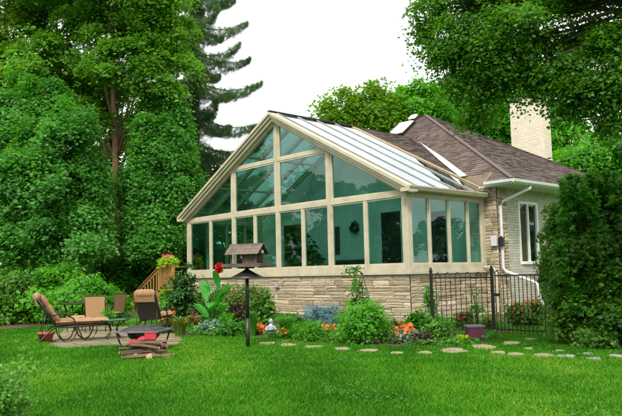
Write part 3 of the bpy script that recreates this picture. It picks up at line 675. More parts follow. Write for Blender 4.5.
# chimney
t_ = .78
for k in range(60):
    t_ = k/59; hp = np.array(PK)*(1-t_)+np.array((XC, YBK, ZE))*t_; d = hp-CC; px = 311+f*(d@Rv)/(d@Fv)
    if px > 546: break
yc = hp[1]+.1; xl = PY(512, 150, yc)[0]; xr = PY(546, 163, yc)[0]; yd = PX(552.5, 166, xr)[1]; ztp = PY(530, 97, yc)[2]
mb = MB(); bh = .09; z = 3.5; r_ = random.Random(4); row = 0
while z < ztp-.01:
    for (o_, u_, ln_, out) in (((xl, yc, z), (1, 0, 0), xr-xl, (0, -1, 0)), ((xr, yc, z), (0, 1, 0), yd-yc, (1, 0, 0)), ((xr, yd, z), (-1, 0, 0), xr-xl, (0, 1, 0)), ((xl, yd, z), (0, -1, 0), yd-yc, (-1, 0, 0))):
        x = -.12 if row % 2 else 0.
        while x < ln_-.01:
            a, b = max(x, 0), min(x+.24, ln_); u_ = np.array(u_, float); out = np.array(out, float); e = r_.uniform(.0, .004)
            p = np.array(o_, float)
            if b-a > .02: mb.hexa([p+u_*(a+.005), p+u_*(b-.005), p+u_*(b-.005)+out*(.012+e), p+u_*(a+.005)+out*(.012+e)]+[q+np.array([0, 0, bh-.01]) for q in (p+u_*(a+.005), p+u_*(b-.005), p+u_*(b-.005)+out*(.012+e), p+u_*(a+.005)+out*(.012+e))], r_.random())
            x += .24
    z += bh; row += 1
ch = mb.build('chimney', K['brick'], house)
mb = MB(); mb.box((xl+.003, yc+.003, 3.5), (xr-.003, yd-.003, ztp)); mb.build('mortar', mat('pale_mortar', (.50, .45, .36), None, 8, .9), ch)
mb = MB(); mb.box((xl-.08, yc-.08, ztp), (xr+.08, yd+.08, ztp+.12)); mb.build('chimney_cap', K['flagg'], ch, bevel=.01)
mb = MB(); hA = np.array(PK)*(1-.58)+np.array((XC, YBK, ZE))*.58; mb.bar(hp*1.0+(.12, -.05, .06), hA+(.1, -.12, .10), .16, .03); mb.build('flashing', K['bronze'], ch)

# ---- furniture inside
t = thing('potted_palm', 'leafy dark green potted plant standing inside the third bay of the sunroom', 'plant', (-7.6, 2.6, .96))
mb = MB(); mb.lathe((-7.6, 2.6, .96), [(.16, 0), (.22, .35), (.24, .36), (.2, .34)], 16); mb.build('pot', K['terra'], t)
P, Nn, V = crown_pts([(-7.6, 2.6, 2.2, .55, .5, .75)], 900, .3, .6, 25); leaves('foliage', P, Nn, .22, K['l_dark'], t, droop=.8, var=V)
t = thing('indoor_plant', 'broad bushy plant inside the sunroom behind the red canna bloom', 'plant', (-9.6, 1.4, .96))
mb = MB(); mb.lathe((-9.6, 1.4, .96), [(.16, 0), (.22, .35), (.24, .36), (.2, .34)], 16); mb.build('pot', K['terra'], t)
P, Nn, V = crown_pts([(-9.6, 1.4, 1.75, .6, .4, .45)], 900, .3, .6, 25); leaves('foliage', P, Nn, .18, K['l_hedge'], t, droop=.8, var=V)
t = thing('sofa', 'dark upholstered sofa seen through the glass low in the fourth bay', 'sofa', (-6.0, 3.2, .96))
mb = MB(); mb.box((-6.9, 2.9, 1.0), (-5.0, 3.7, 1.35)); mb.build('seat', K['sofa'], t, bevel=.06)
mb = MB(); mb.box((-6.9, 3.5, 1.35), (-5.0, 3.78, 1.95)); mb.build('backrest', K['sofa'], t, bevel=.08)
for xx in (-7.05, -5.05): mb = MB(); mb.box((xx, 2.9, 1.0), (xx+.2, 3.75, 1.6)); mb.build('armrest', K['sofa'], t, bevel=.06)
t = thing('wreath', 'dark round wreath hanging on the inner wall of the sunroom', 'wreath', (-5.87, D-.1, 3.2))
mb = MB(); mb.tube([(-5.87+.16*math.cos(a), D-.09, 3.2+.16*math.sin(a)) for a in np.linspace(0, 2*PI, 20)], .05, 6); mb.build('twig_ring', K['oldwood'], t)
P = np.array([(-5.87+.16*math.cos(a), D-.12, 3.2+.16*math.sin(a)) for a in rng.uniform(0, 2*PI, 160)])+rng.normal(size=(160, 3))*.03; leaves('foliage', P, rng.normal(size=(160, 3))-[0, 1, 0], .09, K['l_dark'], t)
t = thing('wall_picture', 'tall dark framed picture on the sunroom inner wall left of the wreath', 'picture', (-6.95, D-.06, 2.7))
mb = MB(); mb.box((-7.1, D-.07, 2.2), (-6.75, D-.035, 3.3)); mb.build('frame', K['oldwood'], t); mb = MB(); mb.box((-7.04, D-.076, 2.27), (-6.81, D-.071, 3.23)); mb.build('canvas', K['sofa'], t)

# ================================================================== FENCE AND GATE
FY = -1.93; fx1 = PY(433, 330, FY)[0]; fx2 = PY(494.5, 335, FY)[0]; fx3 = PY(557, 338, FY)[0]
def fpost(x, par, h=1.45, w=.055):
    mb = MB(); mb.box((x-w/2, FY-w/2, -.05), (x+w/2, FY+w/2, h)); mb.box((x-w/2-.012, FY-w/2-.012, h), (x+w/2+.012, FY+w/2+.012, h+.02)); mb.lathe((x, FY, h+.02), [(.012, 0), (.03, .02), (.034, .04), (.02, .065), (.004, .075)], 10)
    return mb.build('post', K['darkmetal'], par)
t = thing('iron_fence', 'black wrought iron fence section with looped picket tops in front of the stone base', 'fence', ((fx1+fx2)/2, FY, 0))
fpost(fx1, t); fpost(fx2, t)
mb = MB(); mb.box((fx1+.028, FY-.012, 1.26), (fx2-.028, FY+.012, 1.29)); mb.build('rail', K['darkmetal'], t)
mb = MB(); mb.box((fx1+.028, FY-.012, .14), (fx2-.028, FY+.012, .17)); mb.build('rail', K['darkmetal'], t)
xs = np.linspace(fx1, fx2, 13)[1:-1]
for i in range(0, 11, 2):
    xa = xs[i]; xb = xs[i+1] if i+1 < len(xs) else None
    if xb is None:
        mb = MB(); mb.tube([(xa, FY, .04), (xa, FY, 1.34)], .009, 6); mb.build('picket', K['darkmetal'], t); continue
    r_ = (xb-xa)/2; c_ = (xa+xb)/2
    mb = MB(); mb.tube([(xa, FY, .04), (xa, FY, 1.34)], .009, 6); mb.build('picket', K['darkmetal'], t)
    mb = MB(); mb.tube([(xb, FY, .04), (xb, FY, 1.34)], .009, 6); mb.build('picket', K['darkmetal'], t)
    mb = MB(); mb.tube([(c_-r_*math.cos(a), FY, 1.335+r_*.9*math.sin(a)) for a in np.linspace(0, PI, 9)], .009, 6); mb.build('picket_loop', K['darkmetal'], t)
t = thing('iron_gate', 'black iron garden gate of straight pickets between fence post and big shrub', 'gate', ((fx3+fx2)/2, FY, 0))
fpost(fx3, t, 1.36, .07)
xa_ = fx2+.07
for z0_ in (1.30, .12):
    mb = MB(); mb.box((xa_, FY-.012, z0_), (fx3-.036, FY+.012, z0_+.03)); mb.build('rail', K['darkmetal'], t)
xs = np.linspace(xa_+.012, fx3-.14, 14)
for i, x in enumerate(xs):
    mb = MB(); mb.tube([(x, FY, .05), (x, FY, 1.37 if i < 2 else 1.32)], .010, 6); mb.build('picket', K['darkmetal'], t)
mb = MB(); c_ = (xs[0]+xs[1])/2; mb.tube([(c_-.05*math.cos(a), FY, 1.365+.05*math.sin(a)) for a in np.linspace(0, PI, 9)], .010, 6); mb.build('picket_loop', K['darkmetal'], t)
mb = MB(); mb.box((xa_-.05, FY-.03, .86), (xa_+.10, FY+.03, .92)); mb.build('latch', K['darkmetal'], t)
t = thing('iron_fence', 'short stretch of black iron fence disappearing behind the big shrub at right', 'fence', (fx3+.9, FY, 0))
fpost(fx3+1.9, t, 1.36)
for z0_ in (1.27, .12):
    mb = MB(); mb.box((fx3+.04, FY-.012, z0_), (fx3+1.87, FY+.012, z0_+.03)); mb.build('rail', K['darkmetal'], t)
for x in np.linspace(fx3+.15, fx3+1.75, 13):
    mb = MB(); mb.tube([(x, FY, .05), (x, FY, 1.29)], .009, 6); mb.build('picket', K['darkmetal'], t)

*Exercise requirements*
Check the data for the word "picture" and pull out the lines that have it.

*Right answer*
Write part 3 of the bpy script that recreates this picture. It picks up at line 675. More parts follow. Write for Blender 4.5.
t = thing('wall_picture', 'tall dark framed picture on the sunroom inner wall left of the wreath', 'picture', (-6.95, D-.06, 2.7))